This is our first day trip in nearly a year. I am so excited I immediately jump in the car to buy supplies. In my haste I forget my mask. 

I scrabble around in the boot and find every conceivable combination of clothing. I could even dress up as a birdwatching snowboarder with plastic spiders attached to my knees. 

But there is no face mask.

I consider attaching a nappy to my face, but decide it will look odd and I’m not convinced it’s clean. Instead I find one of Midnight’s wooly hats with little strings at the side. Perfect. I pull the hat over my mouth and tie the string round the back of my head. 

I check myself in the car window. The pom pom is hanging down from my chin but I am pleased with my creativity, and head inside. A member of staff approaches me. 

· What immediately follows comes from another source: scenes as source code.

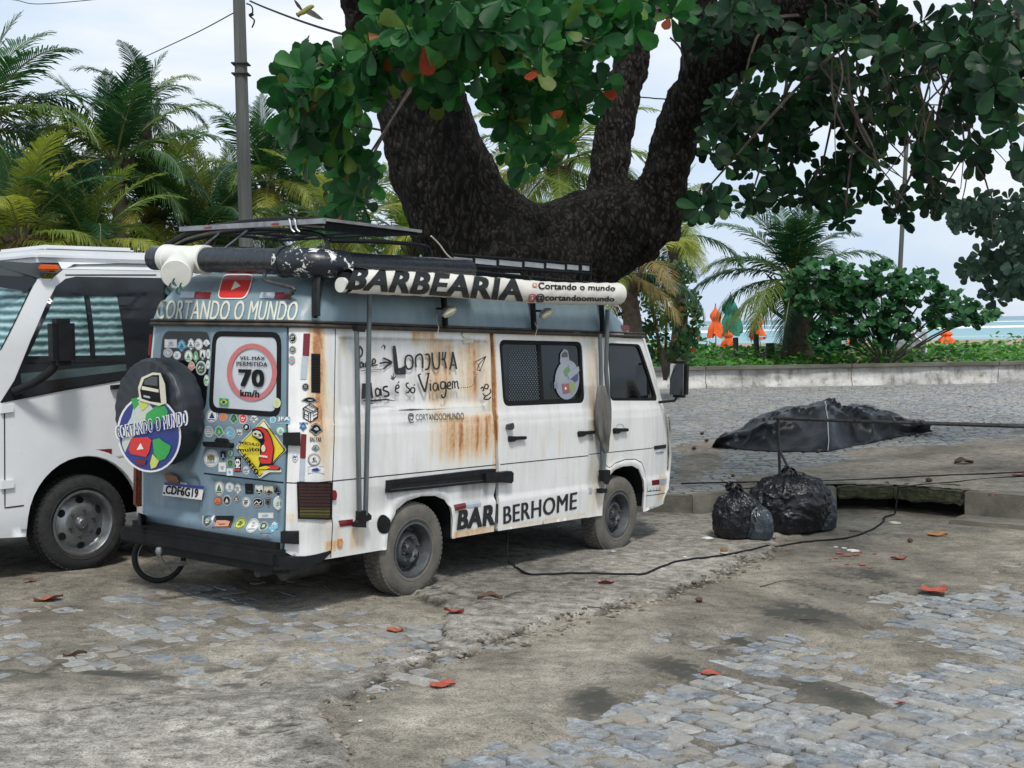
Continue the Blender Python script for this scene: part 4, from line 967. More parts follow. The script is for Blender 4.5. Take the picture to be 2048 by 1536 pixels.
for (x,y,z) in PPf: vs+=[(x,y,z),(x,y,z+.28),(x-.07,y*.86,z+.28),(x-.07,y*.86,z)]
mb.add(vs,[(4*i+j,4*i+4+j,4*i+4+(j+1)%4,4*i+(j+1)%4) for i in range(6) for j in range(4)]+[(0,1,2,3),(27,26,25,24)]); mb.build('front_bumper',MT['black_plastic'],van)
# door mirror
mt=vplane(1336,722,1,-1.02); mb_=vplane(1336,796,1,-1.02)
cx_=3.44; mz0=mb_.z; mz1=mt.z
mb=MB(); mb.box((cx_,-1.10,mz0),(cx_+.10,-.93,mz1),bv=.03); mr_=mb.build('mirror',MT['black_plastic'],van)
mb=MB(); mb.box((cx_-.006,-1.085,mz0+.025),(cx_-.001,-.945,mz1-.025)); mb.build('mirror_glass',simple('mirror_glass',(.75,.78,.8),rough=.06,metal=1),mr_,False)
mb=MB(); mb.tube([(cx_+.05,-1.0,mz0+.02),(cx_+.03,-.98,mz0-.03),(cx_-.02,-.84,mz0-.05)],.013,8); mb.build('mirror_arm',MT['black_metal'],mr_)
# ---- spare wheel in its cover
SC=Vector((-1.385,.40,1.31)); sr=.375
sp=empty('spare_wheel'); sp.parent=van
mb=MB(); prof=[(sr*.6,-1.17),(sr*.97,-1.175),(sr,-1.21),(sr,-1.33),(sr*.975,-1.365),(sr*.93,-1.383),(sr*.5,-1.386),(.001,-1.386)]
pr=[];
for i in range(len(prof)-1):
    for k in range(4): t=k/4; pr.append((prof[i][0]*(1-t)+prof[i+1][0]*t,prof[i][1]*(1-t)+prof[i+1][1]*t))
pr.append(prof[-1]); mb.lathe(pr,'x',c=(0,SC.y,SC.z),n=96)
for i,p in enumerate(mb.v):
    a=math.atan2(p[2]-SC.z,p[1]-SC.y); rr_=math.hypot(p[2]-SC.z,p[1]-SC.y); k=sst(.55*sr,sr*.95,rr_); w=float(fbm(np.array([a*6+3]),np.array([p[0]*9+rr_*3]))[0]-.5)
    mb.v[i]=(p[0]-(w*.012+.004*math.sin(a*23))*k,SC.y+(p[1]-SC.y)*(1+w*.05*k),SC.z+(p[2]-SC.z)*(1+w*.05*k))
MT['cover']=simple('wheel_cover_vinyl',(.012,.017,.024),(.022,.028,.036),.42,4,bmp=.3,bscale=9)
mb.build('wheel_cover',MT['cover'],sp)
def fcov(px,py,off=.002): 
    p=vplane(px,py,0,-1.392-off); return p
D=Decal(0,0,1,fcov,.002)
cx0,cy0=298,868
def oval(cx,cy,rx,ry,rot=0,n=34): return [(cx+rx*math.cos(a)*math.cos(rot)-ry*math.sin(a)*math.sin(rot),cy+rx*math.cos(a)*math.sin(rot)+ry*math.sin(a)*math.cos(rot)) for a in np.linspace(0,2*PI,n+1)[:-1]]
D.poly(WHITE,oval(cx0,cy0,64,77,-.12)); D.poly(BLU,oval(cx0,cy0,60,73,-.12))
D.poly(flat('banner_silver',(.55,.60,.55)),[(270,803),(292,798),(308,820),(292,850),(262,878),(250,905),(244,890),(246,862),(262,835)])
D.poly(GRN,[(262,798),(274,795),(278,808),(268,820)]); D.poly(GRN,[(292,828),(312,812),(330,812),(336,824),(330,838),(314,846),(300,850),(290,842)])
D.poly(LGR,[(277,806),(291,800),(296,812),(284,822)])
D.poly(GRN,[(305,880),(318,876),(328,884),(342,892),(338,906),(330,918),(318,922),(308,908)]); D.poly(LGR,[(305,908),(318,922),(312,934),(302,938),(300,926)])
D.poly(RED,[(263,876),(296,874),(303,880),(298,904),(292,914),(262,908),(257,900)]); D.poly(WHITE,[(281,886),(287,898),(273,900)])
D.poly(DRED,[(270,918),(292,920),(290,930),(272,929)])
# little van on top
D.poly(CRM,[(279,801),(276,775),(283,755),(305,745),(321,746),(330,768),(333,806),(318,812),(296,806)]); D.poly(MT['seal'],[(283,797),(280,780),(288,758),(305,750),(318,750),(319,778),(322,806),(300,803)]); D.poly(CRM,[(284,772),(317,779),(317,785),(283,779)]); D.poly(SILV,[(287,790),(300,793),(300,797),(287,794)]); D.poly(DGR,[(289,760),(304,753),(315,754),(315,772),(288,769)])
D.text(WHITE,'CORTANDO O MUNDO',((228,852),(375,818),(377,852),(232,880)),.085); D.text(BLU,'CORTANDO O MUNDO',((231,854),(372,822),(374,849),(235,878)),.01)
D.done('globe_logo',sp)
mb=MB(); mb.box((-1.17,.3,1.1),(-1.14,.5,1.5)); mb.build('wheel_carrier',MT['black_metal'],sp,False)
mb=MB(); mb.box((-1.10,.87,.58),(-.93,.93,.90),bv=.015); mb.build('tail_light',simple('brown_tail_glass',(.20,.05,.03),(.10,.03,.02),.3,20),van)
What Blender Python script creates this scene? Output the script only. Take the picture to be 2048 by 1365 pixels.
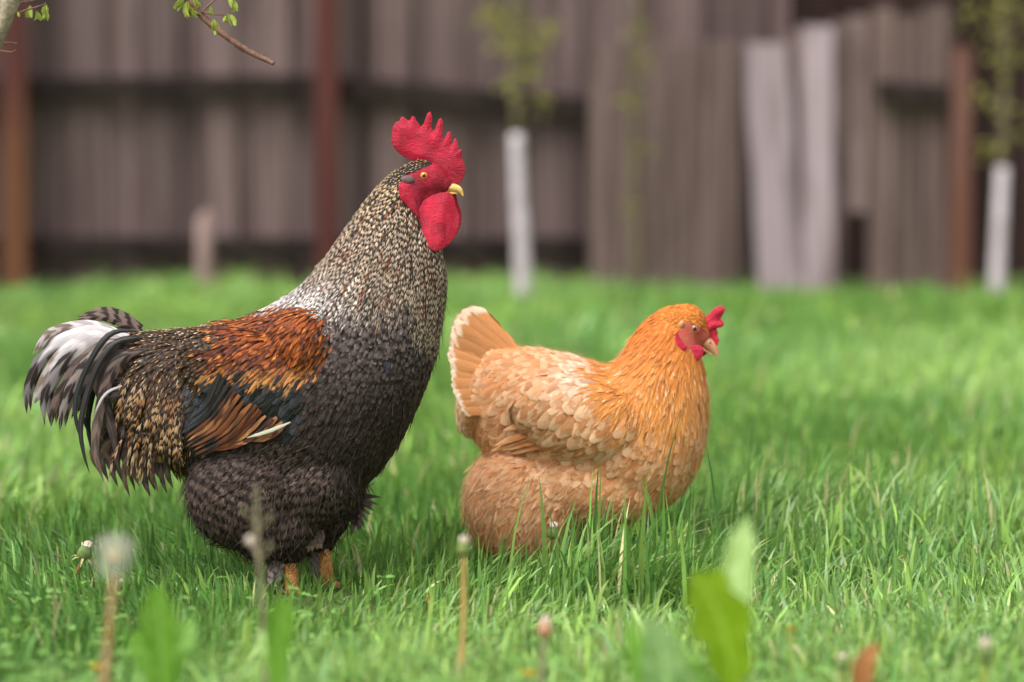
import bpy, bmesh, math, random
import numpy as np
from mathutils import Vector, Matrix, Euler
from mathutils.bvhtree import BVHTree

for o in list(bpy.data.objects):
    bpy.data.objects.remove(o, do_unlink=True)
SC = bpy.context.scene
COL = SC.collection
R = math.radians

# ------------------------------------------------------------------ camera
F = 8650.0            # focal length in pixels of the 2048 px wide photograph
CAM_H = 0.75
HORIZON = 98.0
PITCH = math.atan((682.5 - HORIZON) / F)
cd = bpy.data.cameras.new('camera')
cam = bpy.data.objects.new('camera', cd)
COL.objects.link(cam)
cam.location = (0, 0, CAM_H)
cam.rotation_euler = (math.pi / 2 - PITCH, 0, 0)
cd.sensor_width = 36.0
cd.lens = F / 2048.0 * 36.0
cd.clip_start = 0.05
cd.clip_end = 2000.0
cd.dof.use_dof = True
cd.dof.focus_distance = 6.0
cd.dof.aperture_fstop = 2.7
SC.camera = cam

# ------------------------------------------------------------------ sky and sun
SUN_EL, SUN_AZ = 58.0, -38.0      # azimuth measured from behind the camera, negative = left
w = bpy.data.worlds.new('World')
SC.world = w
w.use_nodes = True
nt = w.node_tree
nt.nodes.clear()
sky = nt.nodes.new('ShaderNodeTexSky')
sky.sky_type = 'NISHITA'
sky.sun_disc = False
sky.sun_elevation = R(SUN_EL)
sky.sun_rotation = R(180.0 - SUN_AZ)
sky.dust_density = 4.0
sky.air_density = 1.0
hs = nt.nodes.new('ShaderNodeHueSaturation')      # thin cloud: a nearly white sky
hs.inputs['Saturation'].default_value = 0.10
bg = nt.nodes.new('ShaderNodeBackground')
bg.inputs['Strength'].default_value = 0.15
wo = nt.nodes.new('ShaderNodeOutputWorld')
nt.links.new(sky.outputs[0], hs.inputs['Color'])
nt.links.new(hs.outputs[0], bg.inputs['Color'])
nt.links.new(bg.outputs[0], wo.inputs['Surface'])

sd = bpy.data.lights.new('sun', 'SUN')
sd.energy = 1.15
sd.angle = R(40.0)
sd.color = (1.0, 0.975, 0.94)
sun = bpy.data.objects.new('sun', sd)
COL.objects.link(sun)
_az = R(SUN_AZ)
_sv = Vector((math.sin(_az) * math.cos(R(SUN_EL)), -math.cos(_az) * math.cos(R(SUN_EL)), math.sin(R(SUN_EL))))
sun.rotation_euler = _sv.to_track_quat('Z', 'Y').to_euler()

vs = SC.view_settings
vs.view_transform = 'Standard'
vs.look = 'None'
vs.gamma = 1.0
vs.use_curve_mapping = False
vs.exposure = 0.78
SC.render.engine = 'CYCLES'
SC.cycles.use_denoising = True
SC.cycles.max_bounces = 6
SC.cycles.transparent_max_bounces = 8

# ------------------------------------------------------------------ helpers
rng = np.random.default_rng(7)
random.seed(7)


def at(px, py, d):
    """world point seen at photograph pixel (px, py) at distance d along +Y"""
    v = Vector(((px - 1024.0) / F, 1.0, (682.5 - py) / F))
    v.rotate(Euler((-PITCH, 0, 0)))
    v *= d / v.y
    return Vector((v.x, d, v.z + CAM_H))


def lin(r, g, b, k=1.0):
    def f(c):
        c /= 255.0
        return (c / 12.92 if c <= 0.04045 else ((c + 0.055) / 1.055) ** 2.4) * k
    return (f(r), f(g), f(b))


def gz(x, y):
    """ground height"""
    x = np.asarray(x, float); y = np.asarray(y, float)
    z = 0.012 * np.sin(1.7 * x + 0.6 * y + 0.4) + 0.010 * np.sin(2.9 * y - 1.3 * x + 1.1)
    z = z + 0.006 * np.sin(6.1 * x + 2.0) * np.sin(5.3 * y + 0.7)
    z = z + 0.05 * np.exp(-((x - 1.15) / 0.55) ** 2 - ((y - 11.6) / 0.7) ** 2)
    z = z + 0.03 * np.exp(-((x - 0.35) / 0.35) ** 2 - ((y - 11.2) / 0.6) ** 2)
    flat = np.exp(-((x + 0.32) / 0.22) ** 2 - ((y - 5.95) / 0.25) ** 2) + np.exp(-((x - 0.02) / 0.2) ** 2 - ((y - 6.35) / 0.2) ** 2)
    return z * (1 - np.clip(flat, 0, 1))


def new_empty(name, loc, rotz=0.0):
    o = bpy.data.objects.new(name, None)
    o.empty_display_size = 0.05
    o.location = loc
    o.rotation_euler = (0, 0, rotz)
    COL.objects.link(o)
    return o


def tag(o, label=None, cat=None, group=None, kind=None):
    if label: o['label'] = label
    if cat: o['category'] = cat
    if group: o['group'] = group
    if kind: o['kind'] = kind
    return o


def link(name, me, mat, parent=None, kind=None):
    o = bpy.data.objects.new(name, me)
    if mat is not None:
        me.materials.clear()
        for m in (mat if isinstance(mat, (list, tuple)) else [mat]):
            me.materials.append(m)
    COL.objects.link(o)
    if parent is not None:
        o.parent = parent
    if kind:
        o['kind'] = kind
    return o


def py_mesh(name, verts, faces, smooth=True):
    me = bpy.data.meshes.new(name)
    me.from_pydata([tuple(v) for v in verts], [], [tuple(f) for f in faces])
    if smooth:
        me.polygons.foreach_set('use_smooth', [True] * len(me.polygons))
    me.update()
    return me


def np_mesh(name, verts, loops, starts, totals, smooth=True, attrs=None):
    me = bpy.data.meshes.new(name)
    me.vertices.add(len(verts))
    me.vertices.foreach_set('co', np.ascontiguousarray(verts, np.float32).ravel())
    me.loops.add(len(loops))
    me.loops.foreach_set('vertex_index', np.ascontiguousarray(loops, np.int32))
    me.polygons.add(len(starts))
    me.polygons.foreach_set('loop_start', np.ascontiguousarray(starts, np.int32))
    me.polygons.foreach_set('loop_total', np.ascontiguousarray(totals, np.int32))
    me.polygons.foreach_set('use_smooth', np.full(len(starts), smooth))
    for nm, (typ, arr) in (attrs or {}).items():
        a = me.attributes.new(nm, typ, 'POINT')
        a.data.foreach_set('color' if typ == 'FLOAT_COLOR' else ('vector' if typ == 'FLOAT_VECTOR' else 'value'),
                           np.ascontiguousarray(arr, np.float32).ravel())
    me.update(calc_edges=True)
    me.validate()
    return me


def catmull(pts, n):
    """resample control rows to n rows"""
    p = np.asarray(pts, float)
    k = len(p)
    t = np.linspace(0, k - 1, n)
    i = np.clip(t.astype(int), 0, k - 2)
    f = (t - i)[:, None]
    g = lambda j: p[np.clip(j, 0, k - 1)]
    p0, p1, p2, p3 = g(i - 1), g(i), g(i + 1), g(i + 2)
    p0 = np.where((i == 0)[:, None], 2 * p1 - p2, p0)
    p3 = np.where((i >= k - 2)[:, None], 2 * p2 - p1, p3)
    return 0.5 * (2 * p1 + (p2 - p0) * f + (2 * p0 - 5 * p1 + 4 * p2 - p3) * f ** 2 + (3 * p1 - p0 - 3 * p2 + p3) * f ** 3)


def tube_geo(pts, radii, seg=8, n=None):
    """swept tube through points, returns verts, faces"""
    n = n or max(4, len(pts) * 3)
    q = catmull(np.column_stack([np.asarray(pts, float), np.asarray(radii, float)]), n)
    c, r = q[:, :3], np.maximum(q[:, 3], 1e-4)
    V, Fc = [], []
    tan = np.gradient(c, axis=0)
    up = np.array([0.03, 1.0, 0.05])
    for k in range(n):
        t = tan[k] / (np.linalg.norm(tan[k]) + 1e-9)
        a = np.cross(t, up)
        if np.linalg.norm(a) < 1e-3:
            a = np.cross(t, np.array([1.0, 0, 0]))
        a /= np.linalg.norm(a)
        b = np.cross(t, a)
        for s in range(seg):
            an = 2 * math.pi * s / seg
            V.append(c[k] + r[k] * (math.cos(an) * a + math.sin(an) * b))
    for k in range(n - 1):
        for s in range(seg):
            s2 = (s + 1) % seg
            Fc.append((k * seg + s, k * seg + s2, (k + 1) * seg + s2, (k + 1) * seg + s))
    V.append(c[0]); V.append(c[-1])
    for s in range(seg):
        s2 = (s + 1) % seg
        Fc.append((len(V) - 2, s2, s))
        Fc.append((len(V) - 1, (n - 1) * seg + s, (n - 1) * seg + s2))
    return V, Fc


def join_geo(parts):
    V, Fc = [], []
    for v, f in parts:
        o = len(V)
        V.extend(v)
        Fc.extend([tuple(i + o for i in q) for q in f])
    return V, Fc


def ellipsoid_geo(c, r, rot=0.0, nu=20, nv=12):
    """rot turns it in the XZ plane (radians)"""
    V, Fc = [], []
    cr, sr = math.cos(rot), math.sin(rot)
    for j in range(nv + 1):
        th = math.pi * j / nv
        for i in range(nu):
            ph = 2 * math.pi * i / nu
            x = r[0] * math.sin(th) * math.cos(ph); y = r[1] * math.sin(th) * math.sin(ph); z = r[2] * math.cos(th)
            V.append((c[0] + x * cr - z * sr, c[1] + y, c[2] + x * sr + z * cr))
    for j in range(nv):
        for i in range(nu):
            i2 = (i + 1) % nu
            Fc.append((j * nu + i, (j + 1) * nu + i, (j + 1) * nu + i2, j * nu + i2))
    return V, Fc


def remesh(name, geo, voxel, smooth_it=4, fac=0.5):
    """several overlapping closed pieces -> one continuous skin"""
    me = py_mesh('tmp', *geo)
    bm = bmesh.new(); bm.from_mesh(me)
    bmesh.ops.remove_doubles(bm, verts=bm.verts, dist=1e-6)
    bmesh.ops.recalc_face_normals(bm, faces=bm.faces)
    bm.to_mesh(me); bm.free()
    o = bpy.data.objects.new('tmp', me)
    COL.objects.link(o)
    m = o.modifiers.new('remesh', 'REMESH')
    m.mode = 'VOXEL'; m.voxel_size = voxel; m.use_smooth_shade = True
    if smooth_it:
        s = o.modifiers.new('smooth', 'SMOOTH'); s.iterations = smooth_it; s.factor = fac
    bpy.context.view_layer.update()
    dg = bpy.context.evaluated_depsgraph_get()
    out = bpy.data.meshes.new_from_object(o.evaluated_get(dg))
    out.name = name
    bpy.data.objects.remove(o, do_unlink=True)
    bpy.data.meshes.remove(me)
    return out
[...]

‘Would you like a mask?’ she asks.

‘Oh.’ I feel myself going red and nod enthusiastically. The bobble nods with me.

‘We have spare masks for people who’…  she regards my hat face ‘…For people who forget…’

I accept the socially normal mask. But I have tied my hat too tightly to my head and I can’t undo the knot so I weave through the aisles with a face mask over my mouth and the bobble hat around my throat. It is a sweaty trip.

At home my husband sighs as he removes the hat from my neck with a snip of the scissors. ‘I just don’t know how you will ever manage to return to the adult world.’

I agree with him.

We tell the children where we are going. ‘It’s like a magical adventure park with a big glass house,’ my husband waves his arms around enthusiastically.

‘Do you mean a garden with a greenhouse?’ asks Milk not even looking up from his complicated lego assembly.

‘Kind of…’ we concede ‘ but it has a shop at the end’.

The children roll their eyes. ‘That sounds boring,’ says Mayhem.

Midnight copies. ‘That’s borin’!’, he shouts. ‘That’s borin’ Mummy.’

I’m surprised at my two-year-old’s attitude, considering the most exciting thing he has done is buy some underpants in a supermarket. 

And then we hit the motorway. 

‘Lorry!! Midnight screeches. ‘Transporter! Lorry again, Mummy! Lorry again, car, car, car, car. ‘Ment Mixer!, Lorry!’

We get an hour long inventory of the vehicles using the M25. 

Unfortunately my husband took the wrong week off work and the great glass house with the man-eating plants and giant lily pads is still closed. We press our noses against the glass, allow the children to terrorise other garden-users for an hour and then buy expensive organic yoghurt lollies from the shop, which the boys quickly realise have no sugar in them.

‘Tastes weird’, says Milk. Mayhem nods and hands his to my husband.

Midnight is inhaling the lolly through the sleeves of his jumper. ‘Cold hands.’ He starts to cry.

At home my husband eases his day-trip disappointment by watching football. 

There is a mixed reaction to this event. Milk slinks off to play Lego. Midnight squeals every time my husband yells at the TV, and Mayhem seeks me out in the kitchen.

‘I hopped all the way from the television to here,’ he says a little out of breath. ‘It was 38 hops.’

‘See if you can hop back,’ I say sipping from a glass of wine while online shopping.

‘Blow your whistle! Blow your whistle! Blow your whistle!’ My husband is incensed. 

‘Blow your whistle Ref!’

‘He can’t hear you, darling,’ I call from the kitchen and buy ten face-masks and a tub of ice-cream.